TASK
Reproduce the listing below character for character; drop every image.

DATA LINES
** START **

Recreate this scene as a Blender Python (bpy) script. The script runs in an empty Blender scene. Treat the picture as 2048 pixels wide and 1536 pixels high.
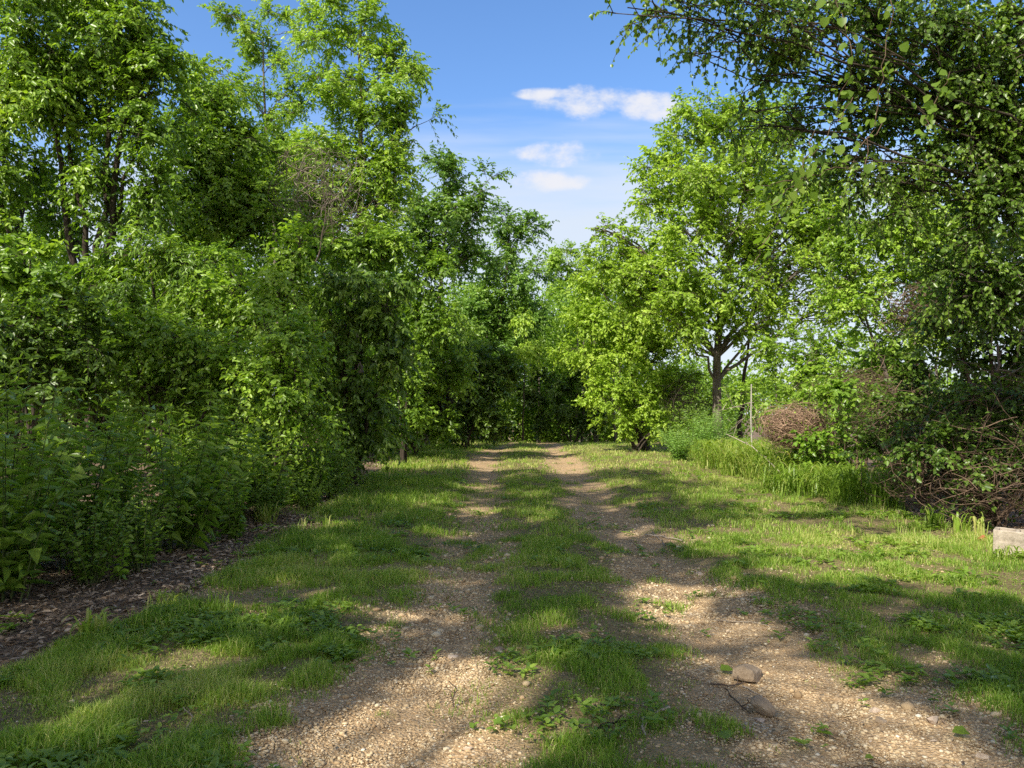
import bpy, bmesh, math
import numpy as np
from mathutils import Vector

# ------------------------------------------------------------------ basics
scene = bpy.context.scene
col = scene.collection
PI = math.pi
F = 1462.0                      # focal length in photo pixels (2048 wide)
CAMH = 1.55
PITCH = math.atan((820 - 768) / F)
CP, SP = math.cos(PITCH), math.sin(PITCH)
SUN_EL = math.radians(43)
SH = np.array([-0.62, -0.785]); SH = SH / np.linalg.norm(SH)
SUN = np.array([SH[0] * math.cos(SUN_EL), SH[1] * math.cos(SUN_EL), math.sin(SUN_EL)])


def at(u, v, Y):
    """photo pixel + distance along the track -> world point"""
    xc = (u - 1024) / F; yc = (768 - v) / F
    fwd = CP - yc * SP; up = SP + yc * CP
    s = Y / fwd
    return np.array([xc * s, Y, CAMH + up * s])


def gpt(u, v):
    """photo pixel on flat ground -> world x, y"""
    xc = (u - 1024) / F; yc = (768 - v) / F
    fwd = CP - yc * SP; up = SP + yc * CP
    s = -CAMH / min(up, -1e-3)
    return np.array([xc * s, fwd * s])


def nrm(a):
    return a / np.maximum(np.linalg.norm(a, axis=-1, keepdims=True), 1e-9)


def hash2(ix, iy, seed):
    h = (ix.astype(np.int64) * 374761393 + iy.astype(np.int64) * 668265263 + seed * 974634777) & 0x7fffffff
    h = ((h ^ (h >> 13)) * 1274126177) & 0x7fffffff
    return ((h ^ (h >> 16)) & 0xffff) / 65535.0


def vnoise(x, y, seed=0):
    x = np.asarray(x, float); y = np.asarray(y, float)
    ix = np.floor(x); iy = np.floor(y); fx = x - ix; fy = y - iy
    fx = fx * fx * (3 - 2 * fx); fy = fy * fy * (3 - 2 * fy)
    a = hash2(ix, iy, seed); b = hash2(ix + 1, iy, seed)
    c = hash2(ix, iy + 1, seed); d = hash2(ix + 1, iy + 1, seed)
    return (a * (1 - fx) + b * fx) * (1 - fy) + (c * (1 - fx) + d * fx) * fy


def fbm(x, y, seed=0, oct=3):
    s = 0; a = 0.5; t = 0
    for o in range(oct):
        s = s + a * vnoise(x * 2 ** o, y * 2 ** o, seed + o * 17); t += a; a *= .5
    return s / t


def sstep(a, b, x):
    t = np.clip((x - a) / (b - a), 0, 1)
    return t * t * (3 - 2 * t)


# ------------------------------------------------------------------ mesh containers
class Geo:
    def __init__(s):
        s.v = []; s.l = []; s.n = []; s.t = []; s.m = []; s.c = 0

    def add(s, verts, faces, tint=None, mi=0):
        verts = np.asarray(verts, np.float32).reshape(-1, 3)
        faces = np.asarray(faces, np.int64)
        s.v.append(verts); s.l.append((faces + s.c).ravel())
        s.n.append(np.full(len(faces), faces.shape[1], np.int32))
        s.m.append(np.full(len(faces), mi, np.int32))
        s.t.append(np.broadcast_to(np.asarray(.5 if tint is None else tint, np.float32), (len(verts),)))
        s.c += len(verts)

    def mesh(s, name, mats, smooth=False, origin=None):
        v = np.concatenate(s.v); l = np.concatenate(s.l).astype(np.int32)
        n = np.concatenate(s.n); t = np.concatenate(s.t); mi = np.concatenate(s.m)
        if origin is not None:
            v = v - np.asarray(origin, np.float32)
        me = bpy.data.meshes.new(name)
        me.vertices.add(len(v)); me.vertices.foreach_set('co', v.astype(np.float32).ravel())
        me.loops.add(len(l)); me.loops.foreach_set('vertex_index', l)
        me.polygons.add(len(n))
        st = np.concatenate([[0], np.cumsum(n)[:-1]]).astype(np.int32)
        me.polygons.foreach_set('loop_start', st)
        try:
            me.polygons.foreach_set('loop_total', n)
        except Exception:
            pass
        me.update(calc_edges=True)
        if smooth:
            me.polygons.foreach_set('use_smooth', np.ones(len(n), bool))
        a = me.attributes.new('tint', 'FLOAT', 'POINT'); a.data.foreach_set('value', t.astype(np.float32))
        for m in (mats if isinstance(mats, (list, tuple)) else [mats]):
            me.materials.append(m)
        if mi.max() > 0:
            me.polygons.foreach_set('material_index', mi)
        return me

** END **

ANSWER TO THIS TASK
Recreate this scene as a Blender Python (bpy) script. The script runs in an empty Blender scene. Treat the picture as 2048 pixels wide and 1536 pixels high.
import bpy, bmesh, math
import numpy as np
from mathutils import Vector

# ------------------------------------------------------------------ basics
scene = bpy.context.scene
col = scene.collection
PI = math.pi
F = 1462.0                      # focal length in photo pixels (2048 wide)
CAMH = 1.55
PITCH = math.atan((820 - 768) / F)
CP, SP = math.cos(PITCH), math.sin(PITCH)
SUN_EL = math.radians(43)
SH = np.array([-0.62, -0.785]); SH = SH / np.linalg.norm(SH)
SUN = np.array([SH[0] * math.cos(SUN_EL), SH[1] * math.cos(SUN_EL), math.sin(SUN_EL)])


def at(u, v, Y):
    """photo pixel + distance along the track -> world point"""
    xc = (u - 1024) / F; yc = (768 - v) / F
    fwd = CP - yc * SP; up = SP + yc * CP
    s = Y / fwd
    return np.array([xc * s, Y, CAMH + up * s])


def gpt(u, v):
    """photo pixel on flat ground -> world x, y"""
    xc = (u - 1024) / F; yc = (768 - v) / F
    fwd = CP - yc * SP; up = SP + yc * CP
    s = -CAMH / min(up, -1e-3)
    return np.array([xc * s, fwd * s])


def nrm(a):
    return a / np.maximum(np.linalg.norm(a, axis=-1, keepdims=True), 1e-9)


def hash2(ix, iy, seed):
    h = (ix.astype(np.int64) * 374761393 + iy.astype(np.int64) * 668265263 + seed * 974634777) & 0x7fffffff
    h = ((h ^ (h >> 13)) * 1274126177) & 0x7fffffff
    return ((h ^ (h >> 16)) & 0xffff) / 65535.0


def vnoise(x, y, seed=0):
    x = np.asarray(x, float); y = np.asarray(y, float)
    ix = np.floor(x); iy = np.floor(y); fx = x - ix; fy = y - iy
    fx = fx * fx * (3 - 2 * fx); fy = fy * fy * (3 - 2 * fy)
    a = hash2(ix, iy, seed); b = hash2(ix + 1, iy, seed)
    c = hash2(ix, iy + 1, seed); d = hash2(ix + 1, iy + 1, seed)
    return (a * (1 - fx) + b * fx) * (1 - fy) + (c * (1 - fx) + d * fx) * fy


def fbm(x, y, seed=0, oct=3):
    s = 0; a = 0.5; t = 0
    for o in range(oct):
        s = s + a * vnoise(x * 2 ** o, y * 2 ** o, seed + o * 17); t += a; a *= .5
    return s / t


def sstep(a, b, x):
    t = np.clip((x - a) / (b - a), 0, 1)
    return t * t * (3 - 2 * t)


# ------------------------------------------------------------------ mesh containers
class Geo:
    def __init__(s):
        s.v = []; s.l = []; s.n = []; s.t = []; s.m = []; s.c = 0

    def add(s, verts, faces, tint=None, mi=0):
        verts = np.asarray(verts, np.float32).reshape(-1, 3)
        faces = np.asarray(faces, np.int64)
        s.v.append(verts); s.l.append((faces + s.c).ravel())
        s.n.append(np.full(len(faces), faces.shape[1], np.int32))
        s.m.append(np.full(len(faces), mi, np.int32))
        s.t.append(np.broadcast_to(np.asarray(.5 if tint is None else tint, np.float32), (len(verts),)))
        s.c += len(verts)

    def mesh(s, name, mats, smooth=False, origin=None):
        v = np.concatenate(s.v); l = np.concatenate(s.l).astype(np.int32)
        n = np.concatenate(s.n); t = np.concatenate(s.t); mi = np.concatenate(s.m)
        if origin is not None:
            v = v - np.asarray(origin, np.float32)
        me = bpy.data.meshes.new(name)
        me.vertices.add(len(v)); me.vertices.foreach_set('co', v.astype(np.float32).ravel())
        me.loops.add(len(l)); me.loops.foreach_set('vertex_index', l)
        me.polygons.add(len(n))
        st = np.concatenate([[0], np.cumsum(n)[:-1]]).astype(np.int32)
        me.polygons.foreach_set('loop_start', st)
        try:
            me.polygons.foreach_set('loop_total', n)
        except Exception:
            pass
        me.update(calc_edges=True)
        if smooth:
            me.polygons.foreach_set('use_smooth', np.ones(len(n), bool))
        a = me.attributes.new('tint', 'FLOAT', 'POINT'); a.data.foreach_set('value', t.astype(np.float32))
        for m in (mats if isinstance(mats, (list, tuple)) else [mats]):
            me.materials.append(m)
        if mi.max() > 0:
            me.polygons.foreach_set('material_index', mi)
        return me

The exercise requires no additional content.